◆ Stated task:
Retype the data that follows line by line, exactly, and leave its pictures out.

◆ Dataset extract:

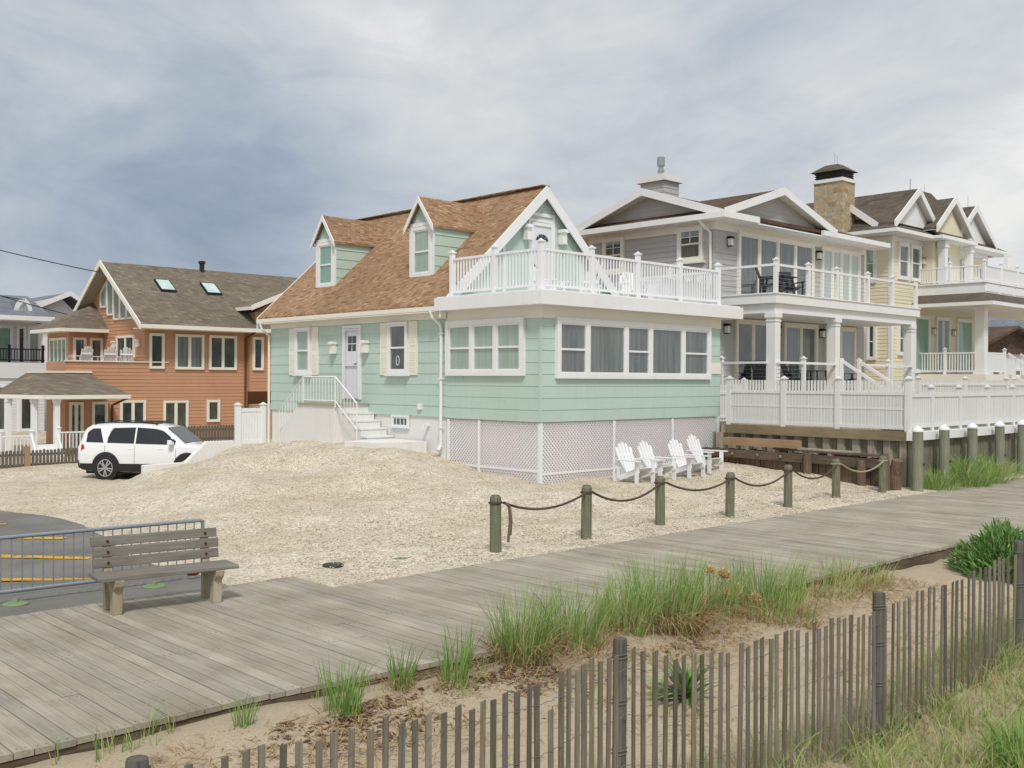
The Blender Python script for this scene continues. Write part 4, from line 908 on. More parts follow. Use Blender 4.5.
# porch hip roof
b.plate([(14.8, 42.3, 1.92), (18.2, 42.3, 1.92), (17.6, 44.99, 2.78), (15.2, 44.99, 2.78)], .08); b.plate([(14.0, 45.0, 1.92), (14.8, 42.3, 1.92), (15.2, 44.99, 2.78)], .08)
b.plate([(14.0, 45.0, 1.92), (15.2, 44.99, 2.78), (15.6, 46.8, 2.78), (14.6, 47.6, 1.92)], .08)
b.plate([(15.2, 44.99, 2.78), (17.6, 44.99, 2.78), (17.6, 46.8, 2.78), (15.6, 46.8, 2.78)], .08); b.plate([(18.2, 42.3, 1.92), (18.2, 44.99, 1.92), (17.6, 44.99, 2.78)], .08)
b.build('roof', M['roof_gray'], O)
b = MB()
gable_boards(O, 'x', 19.46, (44.05, 4.88), (48.5, 7.98), (52.95, 4.88), .27, .06, 'cream_trim')
b.box(19.5, 40, 44.03, 44.11, 4.80, 4.97); b.box(19.55, 40, 44.11, 45, 4.78, 4.82); b.box(17.79, 20.1, 48.94, 49.02, 4.74, 4.90); b.box(17.785, 17.87, 49.021, 52.8, 4.74, 4.90); b.box(17.87, 20.1, 49.02, 49.6, 4.74, 4.78); b.box(17.87, 18.5, 49.6, 52.8, 4.741, 4.779)
gable_boards(O, 'y', 44.02, (24.86, 5.95), (27.6, 7.08), (30.34, 5.95), .24, .06, 'cream_trim'); b.box(24.84, 24.92, 44.0, 45.6, 5.86, 6.02)
b.box(14.78, 18.25, 42.22, 42.30, 1.74, 1.90); b.beam((14.76, 42.26, 1.82), (13.96, 45.0, 1.82), .07, .16); b.beam((13.96, 45.0, 1.815), (14.56, 47.6, 1.815), .07, .15); b.box(18.2, 18.27, 42.24, 44.98, 1.74, 1.9); b.prism([(14.85, 42.31), (18.2, 42.31), (18.2, 44.98), (14.1, 44.98)], 'z', 1.72, 1.76)
b.box(15.1, 17.7, 44.9, 44.97, 2.80, 2.88); b.box(16.55, 21.2, 44.93, 44.99, 3.29, 3.34); b.box(17.4, 18.3, 49.4, 49.58, 2.9, 3.0)
b.build('roof_trim', M['cream_trim'], O)
for (xa, xb) in ((21.55, 22.32), (23.88, 24.66)):
    b = MB()
    def sky(off): return [(xa+.0, 46.48, oz(46.48)+off), (xb, 46.48, oz(46.48)+off), (xb, 47.3, oz(47.3)+off), (xa, 47.3, oz(47.3)+off)]
    b.plate(sky(.10), .12); s_ = b.build('skylight', M['dark_metal'], O)
    b = MB(); b.plate([(x+(.06 if x == xa else -.06), y+(.06 if y < 47 else -.06), oz(y+(.06 if y < 47 else -.06))+.115) for x, y, z in sky(0)], .02); b.build('pane', M['skylight'], s_)
part('vent_pipe', 'black', O, lambda b: b.lathe((24.55, 48.4, 7.7), [(.12, 0), (.12, .62), (.17, .64), (.17, .76), (.12, .78)], 12))
part('roof_vent', 'flue', O, lambda b: b.lathe((26.2, 45.6, oz(45.6)-.1), [(.07, 0), (.07, .35), (.14, .4), (.05, .5)], 10))
def owin(F, a0, a1, z0, z1, cols=1, bk='dark_room', nm='window'): window(O, F, a0, a1, z0, z1, cols=cols, trim=.09, back=bk, frame='cream_trim', name=nm, sash=.03)
owin(OF, 20.28, 20.98, 3.02, 4.62); owin(OF, 21.5, 22.92, 3.0, 4.62, 2, 'grey_room'); owin(OF, 23.18, 24.6, 3.0, 4.62, 2, 'dark_room')
owin(OF, 18.95, 20.12, .0, 1.6, 2); owin(OF, 20.95, 22.15, -.4, 1.57, 2, nm='sliding_door'); owin(OF, 23.08, 23.74, .55, 1.58)
owin(OF, 16.75, 17.35, -.5, 1.55, 2, nm='porch_door'); owin(OF, 17.72, 18.4, -.1, 1.56)
owin(OL, 46.0, 47.95, 2.98, 4.55, 2, 'dark_room', 'sliding_door'); owin(Face('y', 49.6), 18.65, 19.25, 3.0, 4.5, 1); owin(Face('y', 49.6), 19.42, 20.05, 2.97, 4.5, 1, nm='balcony_door'); owin(Face('x', 18.5), 49.8, 52.0, 2.7, 4.5, 4, 'teal_shade')
owin(Face('y', 44.75), 25.32, 25.9, 3.0, 4.6)
# gable glazing: tall lights stepping with the roof slope
gf = MB(); gp = MB(); gb = MB()
ys_ = [46.05, 46.85, 47.6, 48.35, 49.1, 49.9]
for i in range(5):
    a, c = ys_[i]+.04, ys_[i+1]-.04; zl = 5.35 if i < 4 else 6.0
    if i == 3: zl = 5.6
    za_, zc_ = 7.62-abs(48.5-a)*osl, 7.62-abs(48.5-c)*osl
    gp.add([OL.p(a, zl, .035), OL.p(c, zl, .035), OL.p(c, zc_, .035), OL.p(a, za_, .035)], [(0, 1, 2, 3)]); gb.add([OL.p(a, zl, .024), OL.p(c, zl, .024), OL.p(c, zc_, .024), OL.p(a, za_, .024)], [(0, 1, 2, 3)])
    for p, q in (((a, zl), (c, zl)), ((c, zl), (c, zc_)), ((c, zc_), (a, za_)), ((a, za_), (a, zl))): gf.beam(OL.p(*p, .04), OL.p(*q, .04), .08, .08)
gw = gf.build('gable_window', M['cream_trim'], O); gp.build('pane', M['glass'], gw, recalc=False); gb.build('blind', M['grey_curtain'], gw, recalc=False)
for a in (45.55, 48.25): lantern(OL, a, 4.15, O, .9, 'cream_trim', 'lampglass')
part('downspout', 'brown_pipe', O, lambda b: b.tube([(25.1, 44.1, 4.8), (25.08, 44.7, 4.6), (25.08, 44.95, 4.5), (25.08, 44.95, -.3)], .05, 8))
part('downspout', 'brown_pipe', O, lambda b: b.tube([(18.2, 42.4, 1.75), (18.5, 44.5, 1.45), (18.6, 44.93, 1.4), (18.6, 44.93, -.3)], .05, 8))
for x, y in ((14.2, 44.6), (14.72, 43.2), (15.35, 42.5)):
    part('porch_column', 'vinyl', O, lambda b: (b.box(x-.1, x+.1, y-.1, y+.1, -.6, 1.74), b.box(x-.13, x+.13, y-.13, y+.13, 1.6, 1.74)))
rail_run(O, 'y', 42.4, 15.4, 18.2, -.55, .98, [15.4, 18.1], sp=.14, mat='vinyl'); rail_run(O, 'y', 43.1, 12.2, 14.6, -.65, .95, [14.6, 13.4], sp=.14, mat='vinyl')
part('porch_stair', 'vinyl', O, lambda b: (b.beam((14.35, 42.4, .3), (14.05, 40.9, -.5), .07, .12), b.beam((15.35, 42.4, .3), (15.05, 40.9, -.5), .07, .12), [b.box(14.4, 15.3, 42.1-.3*k, 42.39-.3*k, -.8, -.05-.15*k) for k in range(4)]))
# chairs on its balcony
for i, (x, a, l) in enumerate(((17.65, .2, 'white chair on the balcony of the orange house, leftmost of three'), (18.75, 0, 'white chair on the balcony of the orange house, middle of three'), (19.6, -.3, 'white chair on the balcony of the orange house, beside the sliding door'))):
    o = place(dup(ad), (x, 45.9, 2.96), a+math.pi, l); o['group'] = 'white chairs on the orange house balcony'; o.scale = (1, 1, 1.05)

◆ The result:
The Blender Python script for this scene continues. Write part 4, from line 908 on. More parts follow. Use Blender 4.5.
# porch hip roof
b.plate([(14.8, 42.3, 1.92), (18.2, 42.3, 1.92), (17.6, 44.99, 2.78), (15.2, 44.99, 2.78)], .08); b.plate([(14.0, 45.0, 1.92), (14.8, 42.3, 1.92), (15.2, 44.99, 2.78)], .08)
b.plate([(14.0, 45.0, 1.92), (15.2, 44.99, 2.78), (15.6, 46.8, 2.78), (14.6, 47.6, 1.92)], .08)
b.plate([(15.2, 44.99, 2.78), (17.6, 44.99, 2.78), (17.6, 46.8, 2.78), (15.6, 46.8, 2.78)], .08); b.plate([(18.2, 42.3, 1.92), (18.2, 44.99, 1.92), (17.6, 44.99, 2.78)], .08)
b.build('roof', M['roof_gray'], O)
b = MB()
gable_boards(O, 'x', 19.46, (44.05, 4.88), (48.5, 7.98), (52.95, 4.88), .27, .06, 'cream_trim')
b.box(19.5, 40, 44.03, 44.11, 4.80, 4.97); b.box(19.55, 40, 44.11, 45, 4.78, 4.82); b.box(17.79, 20.1, 48.94, 49.02, 4.74, 4.90); b.box(17.785, 17.87, 49.021, 52.8, 4.74, 4.90); b.box(17.87, 20.1, 49.02, 49.6, 4.74, 4.78); b.box(17.87, 18.5, 49.6, 52.8, 4.741, 4.779)
gable_boards(O, 'y', 44.02, (24.86, 5.95), (27.6, 7.08), (30.34, 5.95), .24, .06, 'cream_trim'); b.box(24.84, 24.92, 44.0, 45.6, 5.86, 6.02)
b.box(14.78, 18.25, 42.22, 42.30, 1.74, 1.90); b.beam((14.76, 42.26, 1.82), (13.96, 45.0, 1.82), .07, .16); b.beam((13.96, 45.0, 1.815), (14.56, 47.6, 1.815), .07, .15); b.box(18.2, 18.27, 42.24, 44.98, 1.74, 1.9); b.prism([(14.85, 42.31), (18.2, 42.31), (18.2, 44.98), (14.1, 44.98)], 'z', 1.72, 1.76)
b.box(15.1, 17.7, 44.9, 44.97, 2.80, 2.88); b.box(16.55, 21.2, 44.93, 44.99, 3.29, 3.34); b.box(17.4, 18.3, 49.4, 49.58, 2.9, 3.0)
b.build('roof_trim', M['cream_trim'], O)
for (xa, xb) in ((21.55, 22.32), (23.88, 24.66)):
    b = MB()
    def sky(off): return [(xa+.0, 46.48, oz(46.48)+off), (xb, 46.48, oz(46.48)+off), (xb, 47.3, oz(47.3)+off), (xa, 47.3, oz(47.3)+off)]
    b.plate(sky(.10), .12); s_ = b.build('skylight', M['dark_metal'], O)
    b = MB(); b.plate([(x+(.06 if x == xa else -.06), y+(.06 if y < 47 else -.06), oz(y+(.06 if y < 47 else -.06))+.115) for x, y, z in sky(0)], .02); b.build('pane', M['skylight'], s_)
part('vent_pipe', 'black', O, lambda b: b.lathe((24.55, 48.4, 7.7), [(.12, 0), (.12, .62), (.17, .64), (.17, .76), (.12, .78)], 12))
part('roof_vent', 'flue', O, lambda b: b.lathe((26.2, 45.6, oz(45.6)-.1), [(.07, 0), (.07, .35), (.14, .4), (.05, .5)], 10))
def owin(F, a0, a1, z0, z1, cols=1, bk='dark_room', nm='window'): window(O, F, a0, a1, z0, z1, cols=cols, trim=.09, back=bk, frame='cream_trim', name=nm, sash=.03)
owin(OF, 20.28, 20.98, 3.02, 4.62); owin(OF, 21.5, 22.92, 3.0, 4.62, 2, 'grey_room'); owin(OF, 23.18, 24.6, 3.0, 4.62, 2, 'dark_room')
owin(OF, 18.95, 20.12, .0, 1.6, 2); owin(OF, 20.95, 22.15, -.4, 1.57, 2, nm='sliding_door'); owin(OF, 23.08, 23.74, .55, 1.58)
owin(OF, 16.75, 17.35, -.5, 1.55, 2, nm='porch_door'); owin(OF, 17.72, 18.4, -.1, 1.56)
owin(OL, 46.0, 47.95, 2.98, 4.55, 2, 'dark_room', 'sliding_door'); owin(Face('y', 49.6), 18.65, 19.25, 3.0, 4.5, 1); owin(Face('y', 49.6), 19.42, 20.05, 2.97, 4.5, 1, nm='balcony_door'); owin(Face('x', 18.5), 49.8, 52.0, 2.7, 4.5, 4, 'teal_shade')
owin(Face('y', 44.75), 25.32, 25.9, 3.0, 4.6)
# gable glazing: tall lights stepping with the roof slope
gf = MB(); gp = MB(); gb = MB()
ys_ = [46.05, 46.85, 47.6, 48.35, 49.1, 49.9]
for i in range(5):
    a, c = ys_[i]+.04, ys_[i+1]-.04; zl = 5.35 if i < 4 else 6.0
    if i == 3: zl = 5.6
    za_, zc_ = 7.62-abs(48.5-a)*osl, 7.62-abs(48.5-c)*osl
    gp.add([OL.p(a, zl, .035), OL.p(c, zl, .035), OL.p(c, zc_, .035), OL.p(a, za_, .035)], [(0, 1, 2, 3)]); gb.add([OL.p(a, zl, .024), OL.p(c, zl, .024), OL.p(c, zc_, .024), OL.p(a, za_, .024)], [(0, 1, 2, 3)])
    for p, q in (((a, zl), (c, zl)), ((c, zl), (c, zc_)), ((c, zc_), (a, za_)), ((a, za_), (a, zl))): gf.beam(OL.p(*p, .04), OL.p(*q, .04), .08, .08)
gw = gf.build('gable_window', M['cream_trim'], O); gp.build('pane', M['glass'], gw, recalc=False); gb.build('blind', M['grey_curtain'], gw, recalc=False)
for a in (45.55, 48.25): lantern(OL, a, 4.15, O, .9, 'cream_trim', 'lampglass')
part('downspout', 'brown_pipe', O, lambda b: b.tube([(25.1, 44.1, 4.8), (25.08, 44.7, 4.6), (25.08, 44.95, 4.5), (25.08, 44.95, -.3)], .05, 8))
part('downspout', 'brown_pipe', O, lambda b: b.tube([(18.2, 42.4, 1.75), (18.5, 44.5, 1.45), (18.6, 44.93, 1.4), (18.6, 44.93, -.3)], .05, 8))
for x, y in ((14.2, 44.6), (14.72, 43.2), (15.35, 42.5)):
    part('porch_column', 'vinyl', O, lambda b: (b.box(x-.1, x+.1, y-.1, y+.1, -.6, 1.74), b.box(x-.13, x+.13, y-.13, y+.13, 1.6, 1.74)))
rail_run(O, 'y', 42.4, 15.4, 18.2, -.55, .98, [15.4, 18.1], sp=.14, mat='vinyl'); rail_run(O, 'y', 43.1, 12.2, 14.6, -.65, .95, [14.6, 13.4], sp=.14, mat='vinyl')
part('porch_stair', 'vinyl', O, lambda b: (b.beam((14.35, 42.4, .3), (14.05, 40.9, -.5), .07, .12), b.beam((15.35, 42.4, .3), (15.05, 40.9, -.5), .07, .12), [b.box(14.4, 15.3, 42.1-.3*k, 42.39-.3*k, -.8, -.05-.15*k) for k in range(4)]))
# chairs on its balcony
for i, (x, a, l) in enumerate(((17.65, .2, 'white chair on the balcony of the orange house, leftmost of three'), (18.75, 0, 'white chair on the balcony of the orange house, middle of three'), (19.6, -.3, 'white chair on the balcony of the orange house, beside the sliding door'))):
    o = place(dup(ad), (x, 45.9, 2.96), a+math.pi, l); o['group'] = 'white chairs on the orange house balcony'; o.scale = (1, 1, 1.05)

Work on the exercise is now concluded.